If you agree with me that the stock is at risk of post earnings weakness, but the SNAP roadshow might have a halo effect on a company like TWTR at half the market cap, then it makes sense to play for a turnaround in the stock… but give yourself some leeway near term on a long entry in case of an earnings miss. I much prefer risk reversals to stock in a beaten up name like this, selling out of the money puts to buy out of the money calls. Keeping in mind near term technical support at $16, and long term technical support at $14, I like the idea of selling 15 strike puts and use the proceeds to help pay for out of the money calls. Us options peeps call this a risk reversal:

TWTR ($17.70) Buy the June 15 / 20 Risk Reversal for 35 cents

-Sell to open 1 June 15 put at 80 cents

-Buy to open 1 June 20 call for 1.15

Break-even on June expiration:

Profits: above 20.35

Losses: of 35 cents between 17.70 and 15… worst case stock is 15 or below and put 100 shares per 1 short put.

Mark to Market between now and June expiration the position will suffer losses as the stock trades towards the short put strike and gains as the stock trades closer the long call strike.

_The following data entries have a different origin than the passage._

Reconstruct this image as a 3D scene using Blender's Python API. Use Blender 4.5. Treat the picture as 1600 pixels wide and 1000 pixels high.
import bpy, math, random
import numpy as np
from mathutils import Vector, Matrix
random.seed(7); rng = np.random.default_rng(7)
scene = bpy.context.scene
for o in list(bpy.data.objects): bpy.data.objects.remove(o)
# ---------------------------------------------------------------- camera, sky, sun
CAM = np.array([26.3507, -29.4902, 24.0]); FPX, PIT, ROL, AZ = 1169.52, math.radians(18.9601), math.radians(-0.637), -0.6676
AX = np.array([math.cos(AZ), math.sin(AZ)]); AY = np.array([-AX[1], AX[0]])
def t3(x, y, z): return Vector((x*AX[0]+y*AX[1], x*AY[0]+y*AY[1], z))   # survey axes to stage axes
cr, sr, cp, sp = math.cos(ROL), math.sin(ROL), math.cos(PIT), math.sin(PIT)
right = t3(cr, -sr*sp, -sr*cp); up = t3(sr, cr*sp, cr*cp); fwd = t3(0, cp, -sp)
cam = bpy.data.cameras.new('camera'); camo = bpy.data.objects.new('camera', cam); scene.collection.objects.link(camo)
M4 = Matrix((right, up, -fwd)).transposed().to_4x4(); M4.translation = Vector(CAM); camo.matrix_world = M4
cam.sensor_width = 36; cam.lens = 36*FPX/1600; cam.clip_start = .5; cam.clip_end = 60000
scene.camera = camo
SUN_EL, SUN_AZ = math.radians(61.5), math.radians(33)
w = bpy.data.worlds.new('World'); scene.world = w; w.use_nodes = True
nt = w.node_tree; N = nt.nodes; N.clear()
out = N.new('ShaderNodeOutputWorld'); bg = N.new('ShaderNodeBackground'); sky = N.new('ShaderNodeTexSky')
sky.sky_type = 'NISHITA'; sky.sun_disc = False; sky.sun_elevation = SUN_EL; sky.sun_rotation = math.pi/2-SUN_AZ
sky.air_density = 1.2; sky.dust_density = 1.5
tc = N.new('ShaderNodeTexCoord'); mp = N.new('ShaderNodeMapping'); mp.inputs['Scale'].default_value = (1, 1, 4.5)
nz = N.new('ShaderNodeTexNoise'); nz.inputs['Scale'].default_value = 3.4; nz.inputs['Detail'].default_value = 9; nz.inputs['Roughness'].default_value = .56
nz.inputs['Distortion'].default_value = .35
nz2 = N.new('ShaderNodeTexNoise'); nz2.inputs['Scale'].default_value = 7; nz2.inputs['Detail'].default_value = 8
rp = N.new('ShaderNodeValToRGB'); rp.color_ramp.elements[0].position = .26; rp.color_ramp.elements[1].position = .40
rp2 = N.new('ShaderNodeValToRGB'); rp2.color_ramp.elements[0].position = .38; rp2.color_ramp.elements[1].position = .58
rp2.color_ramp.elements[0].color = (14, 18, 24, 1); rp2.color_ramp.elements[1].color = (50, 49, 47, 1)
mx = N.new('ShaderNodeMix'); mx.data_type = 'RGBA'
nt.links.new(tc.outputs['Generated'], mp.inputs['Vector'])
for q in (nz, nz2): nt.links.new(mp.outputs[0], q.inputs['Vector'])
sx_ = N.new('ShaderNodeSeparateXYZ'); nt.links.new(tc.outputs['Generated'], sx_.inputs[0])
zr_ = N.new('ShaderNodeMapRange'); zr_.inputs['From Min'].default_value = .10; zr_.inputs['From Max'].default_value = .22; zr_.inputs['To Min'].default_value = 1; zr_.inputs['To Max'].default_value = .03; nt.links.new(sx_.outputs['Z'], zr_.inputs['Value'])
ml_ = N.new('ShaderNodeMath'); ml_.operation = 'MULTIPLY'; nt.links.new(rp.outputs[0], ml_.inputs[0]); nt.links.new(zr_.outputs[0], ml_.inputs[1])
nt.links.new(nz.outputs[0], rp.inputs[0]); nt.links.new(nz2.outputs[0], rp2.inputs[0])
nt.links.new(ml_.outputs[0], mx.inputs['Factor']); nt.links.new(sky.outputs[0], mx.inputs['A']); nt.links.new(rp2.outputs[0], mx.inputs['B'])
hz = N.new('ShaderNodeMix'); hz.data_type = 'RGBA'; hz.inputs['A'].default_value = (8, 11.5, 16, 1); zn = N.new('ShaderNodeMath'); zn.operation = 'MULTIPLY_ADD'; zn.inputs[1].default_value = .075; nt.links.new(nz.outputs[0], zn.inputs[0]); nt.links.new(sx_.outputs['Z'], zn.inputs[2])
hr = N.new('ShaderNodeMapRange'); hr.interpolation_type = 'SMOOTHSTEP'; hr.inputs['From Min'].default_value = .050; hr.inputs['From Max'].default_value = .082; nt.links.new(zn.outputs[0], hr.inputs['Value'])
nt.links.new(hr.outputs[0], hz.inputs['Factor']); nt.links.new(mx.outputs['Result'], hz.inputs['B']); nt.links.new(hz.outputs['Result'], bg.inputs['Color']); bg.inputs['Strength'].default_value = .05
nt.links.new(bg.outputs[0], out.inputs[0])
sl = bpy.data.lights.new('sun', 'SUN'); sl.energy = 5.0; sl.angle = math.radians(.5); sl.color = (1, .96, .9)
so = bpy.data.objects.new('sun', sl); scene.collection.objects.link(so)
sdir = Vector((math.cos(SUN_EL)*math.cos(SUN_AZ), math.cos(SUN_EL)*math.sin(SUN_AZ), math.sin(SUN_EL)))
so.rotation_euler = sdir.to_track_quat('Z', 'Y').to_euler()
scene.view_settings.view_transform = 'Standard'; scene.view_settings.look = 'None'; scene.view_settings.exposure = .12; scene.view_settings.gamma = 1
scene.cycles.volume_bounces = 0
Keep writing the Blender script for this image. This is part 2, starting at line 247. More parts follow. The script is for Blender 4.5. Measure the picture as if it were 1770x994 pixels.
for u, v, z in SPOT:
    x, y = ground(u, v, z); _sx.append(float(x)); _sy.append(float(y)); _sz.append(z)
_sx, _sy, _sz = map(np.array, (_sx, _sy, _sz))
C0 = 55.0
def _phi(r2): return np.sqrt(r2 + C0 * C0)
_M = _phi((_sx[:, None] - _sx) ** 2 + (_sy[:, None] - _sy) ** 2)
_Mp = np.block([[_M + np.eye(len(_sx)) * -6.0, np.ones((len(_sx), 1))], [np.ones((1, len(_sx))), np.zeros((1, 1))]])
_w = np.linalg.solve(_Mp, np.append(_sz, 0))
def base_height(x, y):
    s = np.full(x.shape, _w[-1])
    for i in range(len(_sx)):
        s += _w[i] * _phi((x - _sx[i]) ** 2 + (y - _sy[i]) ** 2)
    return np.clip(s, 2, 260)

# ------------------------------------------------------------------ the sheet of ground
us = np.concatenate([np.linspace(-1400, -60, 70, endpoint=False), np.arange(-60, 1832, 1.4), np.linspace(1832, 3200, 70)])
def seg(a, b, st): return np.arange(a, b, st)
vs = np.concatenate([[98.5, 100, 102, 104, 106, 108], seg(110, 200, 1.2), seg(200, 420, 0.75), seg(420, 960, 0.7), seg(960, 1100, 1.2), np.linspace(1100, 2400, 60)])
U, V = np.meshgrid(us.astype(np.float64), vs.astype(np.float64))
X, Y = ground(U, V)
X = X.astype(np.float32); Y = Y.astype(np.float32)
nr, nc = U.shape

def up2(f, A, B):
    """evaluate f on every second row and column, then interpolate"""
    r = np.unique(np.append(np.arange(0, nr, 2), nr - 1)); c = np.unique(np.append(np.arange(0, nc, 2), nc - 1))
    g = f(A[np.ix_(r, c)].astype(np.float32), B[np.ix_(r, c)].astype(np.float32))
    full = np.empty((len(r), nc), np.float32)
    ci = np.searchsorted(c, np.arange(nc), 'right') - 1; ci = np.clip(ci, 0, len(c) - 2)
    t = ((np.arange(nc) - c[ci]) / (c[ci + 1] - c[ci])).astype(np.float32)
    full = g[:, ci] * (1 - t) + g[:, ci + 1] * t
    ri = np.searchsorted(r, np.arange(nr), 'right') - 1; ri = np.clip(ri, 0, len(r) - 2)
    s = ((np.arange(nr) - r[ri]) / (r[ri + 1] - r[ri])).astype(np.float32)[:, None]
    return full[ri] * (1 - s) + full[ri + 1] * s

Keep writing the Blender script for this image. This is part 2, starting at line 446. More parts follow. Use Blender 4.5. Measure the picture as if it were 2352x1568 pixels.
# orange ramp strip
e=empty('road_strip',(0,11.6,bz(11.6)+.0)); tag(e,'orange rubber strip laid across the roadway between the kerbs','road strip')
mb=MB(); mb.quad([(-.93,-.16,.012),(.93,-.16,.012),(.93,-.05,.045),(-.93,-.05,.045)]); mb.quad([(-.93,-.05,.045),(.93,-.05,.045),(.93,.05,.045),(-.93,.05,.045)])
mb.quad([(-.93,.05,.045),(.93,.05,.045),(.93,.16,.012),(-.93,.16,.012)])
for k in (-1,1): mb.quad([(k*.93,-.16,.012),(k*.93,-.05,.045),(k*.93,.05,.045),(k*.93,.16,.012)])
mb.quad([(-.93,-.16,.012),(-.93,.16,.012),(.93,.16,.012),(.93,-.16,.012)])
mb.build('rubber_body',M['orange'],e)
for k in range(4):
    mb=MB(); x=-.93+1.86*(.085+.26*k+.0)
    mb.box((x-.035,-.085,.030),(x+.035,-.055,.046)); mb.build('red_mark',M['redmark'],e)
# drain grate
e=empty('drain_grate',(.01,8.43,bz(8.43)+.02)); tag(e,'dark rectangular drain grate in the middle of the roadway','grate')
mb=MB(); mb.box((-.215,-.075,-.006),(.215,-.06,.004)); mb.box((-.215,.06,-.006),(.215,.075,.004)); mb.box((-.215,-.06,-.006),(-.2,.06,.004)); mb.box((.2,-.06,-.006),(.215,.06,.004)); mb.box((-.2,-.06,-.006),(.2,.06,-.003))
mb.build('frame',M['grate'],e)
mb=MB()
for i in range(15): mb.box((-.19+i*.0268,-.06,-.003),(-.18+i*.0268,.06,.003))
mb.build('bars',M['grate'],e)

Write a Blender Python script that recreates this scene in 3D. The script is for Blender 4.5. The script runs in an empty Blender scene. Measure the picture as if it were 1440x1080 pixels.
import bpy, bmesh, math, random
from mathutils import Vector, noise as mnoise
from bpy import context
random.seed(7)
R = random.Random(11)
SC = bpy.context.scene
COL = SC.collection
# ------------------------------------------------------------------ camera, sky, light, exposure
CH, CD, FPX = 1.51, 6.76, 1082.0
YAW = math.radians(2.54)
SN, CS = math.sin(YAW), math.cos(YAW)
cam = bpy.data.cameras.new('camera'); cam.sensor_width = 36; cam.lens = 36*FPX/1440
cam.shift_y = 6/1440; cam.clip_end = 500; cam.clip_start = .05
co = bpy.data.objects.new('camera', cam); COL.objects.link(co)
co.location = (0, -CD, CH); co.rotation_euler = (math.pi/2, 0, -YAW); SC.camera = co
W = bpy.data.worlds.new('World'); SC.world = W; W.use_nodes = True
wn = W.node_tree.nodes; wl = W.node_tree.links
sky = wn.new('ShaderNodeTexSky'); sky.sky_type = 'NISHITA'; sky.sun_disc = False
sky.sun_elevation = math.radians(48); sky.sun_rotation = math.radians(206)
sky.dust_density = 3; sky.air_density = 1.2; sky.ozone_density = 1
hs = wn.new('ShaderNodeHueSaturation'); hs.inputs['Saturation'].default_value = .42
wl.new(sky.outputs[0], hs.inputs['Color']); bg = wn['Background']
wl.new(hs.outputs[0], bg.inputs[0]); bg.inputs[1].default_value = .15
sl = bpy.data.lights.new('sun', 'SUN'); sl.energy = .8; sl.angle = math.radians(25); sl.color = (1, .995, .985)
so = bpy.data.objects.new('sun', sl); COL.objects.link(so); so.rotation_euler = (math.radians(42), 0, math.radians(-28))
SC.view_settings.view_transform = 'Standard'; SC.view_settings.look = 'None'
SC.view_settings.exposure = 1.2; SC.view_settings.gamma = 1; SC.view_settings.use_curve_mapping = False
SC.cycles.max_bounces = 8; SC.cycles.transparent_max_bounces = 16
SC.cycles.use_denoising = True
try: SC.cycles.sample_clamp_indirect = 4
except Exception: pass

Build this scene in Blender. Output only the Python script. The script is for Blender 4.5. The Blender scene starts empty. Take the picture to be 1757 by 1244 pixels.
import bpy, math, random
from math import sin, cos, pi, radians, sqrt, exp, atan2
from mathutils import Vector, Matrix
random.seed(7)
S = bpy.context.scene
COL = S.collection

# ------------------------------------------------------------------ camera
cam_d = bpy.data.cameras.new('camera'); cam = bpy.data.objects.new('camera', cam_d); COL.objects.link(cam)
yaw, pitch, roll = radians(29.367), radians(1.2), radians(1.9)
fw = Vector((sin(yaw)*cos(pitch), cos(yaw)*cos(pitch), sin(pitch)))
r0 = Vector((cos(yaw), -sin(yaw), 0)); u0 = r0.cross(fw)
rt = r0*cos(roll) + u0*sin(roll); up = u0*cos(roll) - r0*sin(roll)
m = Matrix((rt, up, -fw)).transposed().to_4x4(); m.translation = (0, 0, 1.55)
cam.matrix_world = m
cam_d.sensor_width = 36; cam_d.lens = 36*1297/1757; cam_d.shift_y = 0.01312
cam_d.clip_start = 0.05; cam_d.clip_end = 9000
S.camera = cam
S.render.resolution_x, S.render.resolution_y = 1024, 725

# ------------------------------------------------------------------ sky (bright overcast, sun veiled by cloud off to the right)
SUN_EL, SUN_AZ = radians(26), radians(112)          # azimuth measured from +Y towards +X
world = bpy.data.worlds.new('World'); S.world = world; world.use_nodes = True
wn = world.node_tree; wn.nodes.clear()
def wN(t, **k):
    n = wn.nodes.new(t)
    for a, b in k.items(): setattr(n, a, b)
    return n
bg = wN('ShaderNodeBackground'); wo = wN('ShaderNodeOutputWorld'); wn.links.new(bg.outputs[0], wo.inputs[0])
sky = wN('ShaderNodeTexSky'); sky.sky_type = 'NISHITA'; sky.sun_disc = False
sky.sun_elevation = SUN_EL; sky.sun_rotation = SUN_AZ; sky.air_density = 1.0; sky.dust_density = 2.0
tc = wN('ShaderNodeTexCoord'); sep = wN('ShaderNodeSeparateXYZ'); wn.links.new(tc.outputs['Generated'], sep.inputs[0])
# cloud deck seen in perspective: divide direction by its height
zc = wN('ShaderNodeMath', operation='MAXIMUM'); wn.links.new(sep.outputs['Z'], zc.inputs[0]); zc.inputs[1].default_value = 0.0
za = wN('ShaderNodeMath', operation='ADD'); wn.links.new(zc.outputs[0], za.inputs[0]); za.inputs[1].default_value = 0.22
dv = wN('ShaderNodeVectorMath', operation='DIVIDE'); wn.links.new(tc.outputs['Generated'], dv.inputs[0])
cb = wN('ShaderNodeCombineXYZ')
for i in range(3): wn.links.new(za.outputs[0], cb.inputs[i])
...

Rationale:  Just take a look at the chart since its 2013 IPO, while most of the price action above $30 was downright silliness, the stock could be getting near washed out enough to attract a buyer. If the stock were to decline close to the all time lows, that would place a value a market value on the shares of $10 billion with an enterprise value of only $8 billion. If SNAP gets its $25 billion and can go higher from there, TWTR won’t be a standalone for too long at only $10 billion.